● Stored items from a collection
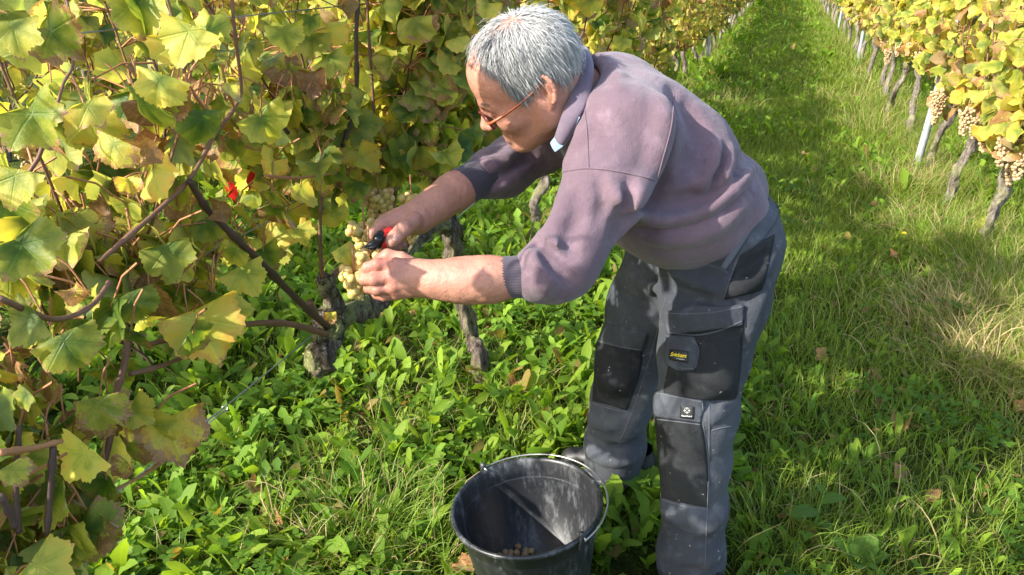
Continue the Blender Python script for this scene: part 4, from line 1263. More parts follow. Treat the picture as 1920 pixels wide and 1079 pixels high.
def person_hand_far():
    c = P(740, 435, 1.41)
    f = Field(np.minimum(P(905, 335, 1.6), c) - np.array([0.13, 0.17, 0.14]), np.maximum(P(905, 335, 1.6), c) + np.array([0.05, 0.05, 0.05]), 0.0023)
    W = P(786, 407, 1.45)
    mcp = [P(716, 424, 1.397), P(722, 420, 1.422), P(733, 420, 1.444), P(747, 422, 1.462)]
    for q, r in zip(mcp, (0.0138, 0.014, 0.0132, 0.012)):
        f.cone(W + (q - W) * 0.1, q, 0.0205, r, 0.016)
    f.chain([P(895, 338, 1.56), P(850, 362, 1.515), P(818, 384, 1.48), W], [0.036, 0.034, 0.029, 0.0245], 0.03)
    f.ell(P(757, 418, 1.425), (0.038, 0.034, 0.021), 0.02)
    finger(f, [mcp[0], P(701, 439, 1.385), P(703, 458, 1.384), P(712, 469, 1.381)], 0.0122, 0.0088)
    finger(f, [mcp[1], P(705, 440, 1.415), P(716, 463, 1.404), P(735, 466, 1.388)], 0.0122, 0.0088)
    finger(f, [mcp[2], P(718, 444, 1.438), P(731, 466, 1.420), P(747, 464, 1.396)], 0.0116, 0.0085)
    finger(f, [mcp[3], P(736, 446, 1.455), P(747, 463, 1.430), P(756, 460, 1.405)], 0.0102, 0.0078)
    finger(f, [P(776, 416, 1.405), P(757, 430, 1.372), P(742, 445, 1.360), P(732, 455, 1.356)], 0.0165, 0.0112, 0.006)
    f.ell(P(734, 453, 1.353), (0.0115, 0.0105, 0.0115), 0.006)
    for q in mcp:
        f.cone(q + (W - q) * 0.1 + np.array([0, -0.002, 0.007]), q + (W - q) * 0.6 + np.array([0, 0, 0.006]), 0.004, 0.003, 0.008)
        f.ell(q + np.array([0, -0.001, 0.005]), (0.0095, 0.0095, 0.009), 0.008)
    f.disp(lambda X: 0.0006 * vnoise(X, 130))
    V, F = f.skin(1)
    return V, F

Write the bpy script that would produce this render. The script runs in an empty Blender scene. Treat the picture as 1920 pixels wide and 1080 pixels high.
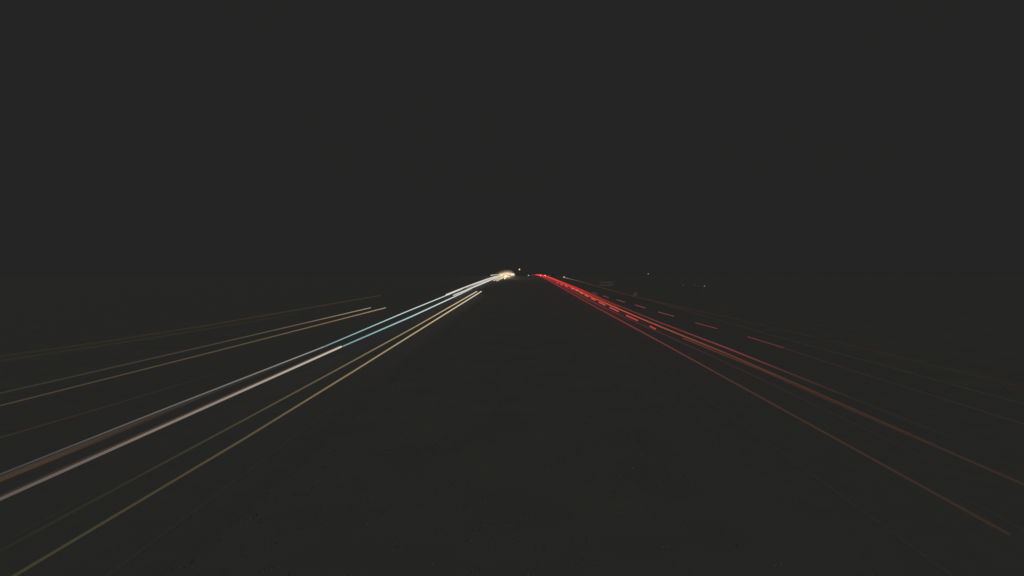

● WRITTEN INSTRUCTION
Make an exact copy of the records above, with the pictures left out.

● FINISHED TASK
Continue the Blender Python script for this scene: part 4, from line 1263. More parts follow. Treat the picture as 1920 pixels wide and 1079 pixels high.
def person_hand_far():
    c = P(740, 435, 1.41)
    f = Field(np.minimum(P(905, 335, 1.6), c) - np.array([0.13, 0.17, 0.14]), np.maximum(P(905, 335, 1.6), c) + np.array([0.05, 0.05, 0.05]), 0.0023)
    W = P(786, 407, 1.45)
    mcp = [P(716, 424, 1.397), P(722, 420, 1.422), P(733, 420, 1.444), P(747, 422, 1.462)]
    for q, r in zip(mcp, (0.0138, 0.014, 0.0132, 0.012)):
        f.cone(W + (q - W) * 0.1, q, 0.0205, r, 0.016)
    f.chain([P(895, 338, 1.56), P(850, 362, 1.515), P(818, 384, 1.48), W], [0.036, 0.034, 0.029, 0.0245], 0.03)
    f.ell(P(757, 418, 1.425), (0.038, 0.034, 0.021), 0.02)
    finger(f, [mcp[0], P(701, 439, 1.385), P(703, 458, 1.384), P(712, 469, 1.381)], 0.0122, 0.0088)
    finger(f, [mcp[1], P(705, 440, 1.415), P(716, 463, 1.404), P(735, 466, 1.388)], 0.0122, 0.0088)
    finger(f, [mcp[2], P(718, 444, 1.438), P(731, 466, 1.420), P(747, 464, 1.396)], 0.0116, 0.0085)
    finger(f, [mcp[3], P(736, 446, 1.455), P(747, 463, 1.430), P(756, 460, 1.405)], 0.0102, 0.0078)
    finger(f, [P(776, 416, 1.405), P(757, 430, 1.372), P(742, 445, 1.360), P(732, 455, 1.356)], 0.0165, 0.0112, 0.006)
    f.ell(P(734, 453, 1.353), (0.0115, 0.0105, 0.0115), 0.006)
    for q in mcp:
        f.cone(q + (W - q) * 0.1 + np.array([0, -0.002, 0.007]), q + (W - q) * 0.6 + np.array([0, 0, 0.006]), 0.004, 0.003, 0.008)
        f.ell(q + np.array([0, -0.001, 0.005]), (0.0095, 0.0095, 0.009), 0.008)
    f.disp(lambda X: 0.0006 * vnoise(X, 130))
    V, F = f.skin(1)
    return V, F

Write the bpy script that would produce this render. The script runs in an empty Blender scene. Treat the picture as 1920 pixels wide and 1080 pixels high.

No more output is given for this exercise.